[CHALLENGE]
Output the first line of the listing and each line after it, up to and including the line that contains "grader((-22.3, 103.0, 0.10), math.radians(112))", exactly as written, minus the pictures.

[DATA]
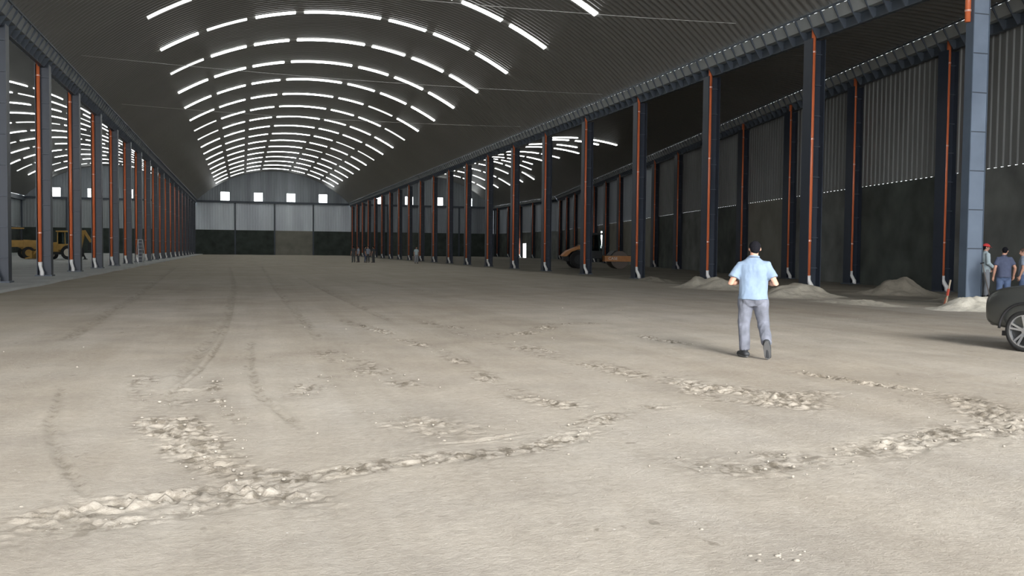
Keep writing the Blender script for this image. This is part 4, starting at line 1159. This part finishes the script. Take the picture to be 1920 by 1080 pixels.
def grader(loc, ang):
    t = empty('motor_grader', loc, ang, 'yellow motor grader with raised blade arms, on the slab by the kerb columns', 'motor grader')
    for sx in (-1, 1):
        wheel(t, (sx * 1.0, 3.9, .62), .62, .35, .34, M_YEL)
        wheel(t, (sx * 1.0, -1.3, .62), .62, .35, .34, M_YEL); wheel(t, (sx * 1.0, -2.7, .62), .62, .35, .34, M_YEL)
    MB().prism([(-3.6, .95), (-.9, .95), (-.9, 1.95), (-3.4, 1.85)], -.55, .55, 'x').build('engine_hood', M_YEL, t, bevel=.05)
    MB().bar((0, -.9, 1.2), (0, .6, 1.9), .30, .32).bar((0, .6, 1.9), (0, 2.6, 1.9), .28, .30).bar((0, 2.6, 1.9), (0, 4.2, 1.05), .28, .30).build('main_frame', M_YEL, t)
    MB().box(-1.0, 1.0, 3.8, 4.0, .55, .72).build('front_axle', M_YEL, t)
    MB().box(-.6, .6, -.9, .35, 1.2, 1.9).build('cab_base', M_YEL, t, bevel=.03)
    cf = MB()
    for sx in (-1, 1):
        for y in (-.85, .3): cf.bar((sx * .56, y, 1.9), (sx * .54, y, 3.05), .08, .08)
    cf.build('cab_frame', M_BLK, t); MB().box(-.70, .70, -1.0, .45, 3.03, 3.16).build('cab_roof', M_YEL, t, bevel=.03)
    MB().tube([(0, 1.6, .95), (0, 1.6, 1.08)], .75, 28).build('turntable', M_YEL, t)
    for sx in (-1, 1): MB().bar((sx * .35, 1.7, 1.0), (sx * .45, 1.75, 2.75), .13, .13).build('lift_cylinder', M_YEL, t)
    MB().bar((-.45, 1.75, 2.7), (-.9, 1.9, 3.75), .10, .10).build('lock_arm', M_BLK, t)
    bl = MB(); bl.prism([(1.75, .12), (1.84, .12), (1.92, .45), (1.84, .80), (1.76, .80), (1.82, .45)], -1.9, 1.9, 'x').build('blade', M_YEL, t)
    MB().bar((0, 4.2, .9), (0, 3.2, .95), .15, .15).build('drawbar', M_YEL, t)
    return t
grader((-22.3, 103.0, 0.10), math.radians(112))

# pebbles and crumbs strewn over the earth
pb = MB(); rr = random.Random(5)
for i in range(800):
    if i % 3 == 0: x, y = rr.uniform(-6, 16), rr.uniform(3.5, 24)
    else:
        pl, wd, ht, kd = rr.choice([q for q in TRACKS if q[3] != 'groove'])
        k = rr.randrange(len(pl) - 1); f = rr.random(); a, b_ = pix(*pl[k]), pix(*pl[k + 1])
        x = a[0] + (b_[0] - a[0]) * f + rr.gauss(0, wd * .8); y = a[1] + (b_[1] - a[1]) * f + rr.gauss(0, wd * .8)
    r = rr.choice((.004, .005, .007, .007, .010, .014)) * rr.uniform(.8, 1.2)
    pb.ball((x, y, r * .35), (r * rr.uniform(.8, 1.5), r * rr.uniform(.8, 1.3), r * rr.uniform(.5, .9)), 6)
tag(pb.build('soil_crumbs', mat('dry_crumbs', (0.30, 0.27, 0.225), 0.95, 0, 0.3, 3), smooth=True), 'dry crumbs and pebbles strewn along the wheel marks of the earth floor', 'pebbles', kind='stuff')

[COMPLETE OUTPUT]
Keep writing the Blender script for this image. This is part 4, starting at line 1159. This part finishes the script. Take the picture to be 1920 by 1080 pixels.
def grader(loc, ang):
    t = empty('motor_grader', loc, ang, 'yellow motor grader with raised blade arms, on the slab by the kerb columns', 'motor grader')
    for sx in (-1, 1):
        wheel(t, (sx * 1.0, 3.9, .62), .62, .35, .34, M_YEL)
        wheel(t, (sx * 1.0, -1.3, .62), .62, .35, .34, M_YEL); wheel(t, (sx * 1.0, -2.7, .62), .62, .35, .34, M_YEL)
    MB().prism([(-3.6, .95), (-.9, .95), (-.9, 1.95), (-3.4, 1.85)], -.55, .55, 'x').build('engine_hood', M_YEL, t, bevel=.05)
    MB().bar((0, -.9, 1.2), (0, .6, 1.9), .30, .32).bar((0, .6, 1.9), (0, 2.6, 1.9), .28, .30).bar((0, 2.6, 1.9), (0, 4.2, 1.05), .28, .30).build('main_frame', M_YEL, t)
    MB().box(-1.0, 1.0, 3.8, 4.0, .55, .72).build('front_axle', M_YEL, t)
    MB().box(-.6, .6, -.9, .35, 1.2, 1.9).build('cab_base', M_YEL, t, bevel=.03)
    cf = MB()
    for sx in (-1, 1):
        for y in (-.85, .3): cf.bar((sx * .56, y, 1.9), (sx * .54, y, 3.05), .08, .08)
    cf.build('cab_frame', M_BLK, t); MB().box(-.70, .70, -1.0, .45, 3.03, 3.16).build('cab_roof', M_YEL, t, bevel=.03)
    MB().tube([(0, 1.6, .95), (0, 1.6, 1.08)], .75, 28).build('turntable', M_YEL, t)
    for sx in (-1, 1): MB().bar((sx * .35, 1.7, 1.0), (sx * .45, 1.75, 2.75), .13, .13).build('lift_cylinder', M_YEL, t)
    MB().bar((-.45, 1.75, 2.7), (-.9, 1.9, 3.75), .10, .10).build('lock_arm', M_BLK, t)
    bl = MB(); bl.prism([(1.75, .12), (1.84, .12), (1.92, .45), (1.84, .80), (1.76, .80), (1.82, .45)], -1.9, 1.9, 'x').build('blade', M_YEL, t)
    MB().bar((0, 4.2, .9), (0, 3.2, .95), .15, .15).build('drawbar', M_YEL, t)
    return t
grader((-22.3, 103.0, 0.10), math.radians(112))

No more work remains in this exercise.